When the “big tech” companies prevent me from posting on this message board, or prevent me from having my own website, or prevent me from developing my own app that rivals Twitter, then let me know. I’ll be against that.
By eg removing your app from their app stores so people can’t download it or get updates, and suddenly cancelling your hosting on their servers?
Ditto. This is a silly objection which amounts to nothing more than ‘people on the other team support it, therefore I’m against it’.
Yes, big companies certainly could (and do, in some cases) aid bad leaders in doing bad things. They shouldn’t do this. But most of the recent bannings (Trump, My Pillow guy, etc.) are good things. There’s no way, with the existence of the First Amendment, to restrict these companies ability to do this (at least on the US), and this is a good thing because government shouldn’t have that power.

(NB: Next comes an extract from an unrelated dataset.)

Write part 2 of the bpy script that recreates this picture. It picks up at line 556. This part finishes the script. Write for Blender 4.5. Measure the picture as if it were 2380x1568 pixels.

So the recent bannings don’t indicate at all any greater propensity that big companies might have to aid bad leaders than before.
AIUI Trump only wanted/tried to remove protection from those who appended addition information to messages, and/or selectively hid messages depending on content, after they did those things to his tweets. So the aim was to stop them doing this, and they would retain protection if they stopped. Whereas the Democrats are in favour of this kind of editorial interference and want to force tech companies to do more of it.
We’ll see. As @DSeid said, the circumstantial evidence is pretty strong.
That’s really not what we have been talking about here.
Do you have a cite for this? Who is in favor of “forcing” tech companies to do more of this?
Examples:
In its response to the letter, Facebook noted that it faces pressure from both parties.
“We’ve faced criticism from Republicans for being biased against conservatives and Democrats for not taking more steps to restrict the exact same content,” company spokesman Andy Stone said in an email. “Our job is to create one consistent set of rules that applies equally to everyone.”
Russo contrasted Facebook’s approach to election misinformation with Twitter’s, which has more aggressive policies for labeling potentially misleading information. He claimed that while Twitter prevented election misinformation from Trump from being spread widely, “Facebook continued to actively promote the posts in feeds.”
In all these cases Democrats are pushing for more censorship/editorial control by the social media companies.
Obviously not all think as I do, but my take is to not only care about what happens to “me” or “recently”. My take is that if we only care about the principle after we are personally restricted, or after the negative impact are aimed against expression that we think are “good”, then we are assured of caring too late.
The fact that Trump and Lindell and a host of others are obvious odious excuses of humanity are to me immaterial to the importance of the principle, to the dangers (as Nalvany argues) of neglecting the risks of allowing a very few to control so much of the public square. We have not seen the last wannabe autocrat here I am sure. The time to guard against the dangers that Nalvany sounded is before then, and before the power of the few is arbitrarily aimed at you or me as the voices of dissent.
I again understand the perspective of those who think that we are not there, so no worries.
Or if regulations meant to rein in “big tech” instead raise the barriers to entry for smaller messageboards and social media sites, leaving the “big tech” as the only remaining players.
So then you’re taking back your assertion that Democrats are trying to “force” tech companies to do this? If so, good. Yes, some Democrats have criticized tech companies… but criticism is not remotely the same thing as government attempting to force them to do something.
But the danger of government directing tech companies what they can and can’t do with regards to the speech they allow on their own property and platforms is far, far greater than what tech companies might choose to allow or not for business/profit reasons, isn’t it? At least IMO.
No I’m not. They are criticising them, and they are threatening anti-trust investigations and removal of the liability shield if they don’t comply.
The first is what is happening right now.
As an aside, this is one of the things I hated most about the “Political compass”-style quizzes: they assumed that if you didn’t like something, you’d support a law to ban it, so most things you thought were just wrong about society raised your authoritarian score.
Whereas it’s pretty obvious you can use your bully pulpit to oppose something with words while not wanting to outlaw it.
I only wish this was obvious. Every single time I have mentioned worries about freedom of speech on this site, without fail people jump straight to regulations as the only possible remedy, ignoring the changing social attitudes which are the real problem.
So, you don’t want to change laws, you want to change people?
While I don’t agree with the first, I really disagree with the latter.
Regulations are not synonymous with “outlawing it”.
So you disagree with eg trying to make people less racist?
Does not compute. “Forcing” means making certain actions illegal. The regulations proposed/described in your links do not remotely force Facebook or other tech companies to only ban voices Democrats don’t like, or anything at all in the same ballpark.
Cite? Anti-trust regulations and such are an entirely separate issue from whether Twitter can/should ban someone who spreads lies about the election or promotion of violence.
Let’s lay this out clearly – @DemonTree, what do you think Democrats are doing wrong? Please be very specific. So far I still don’t understand.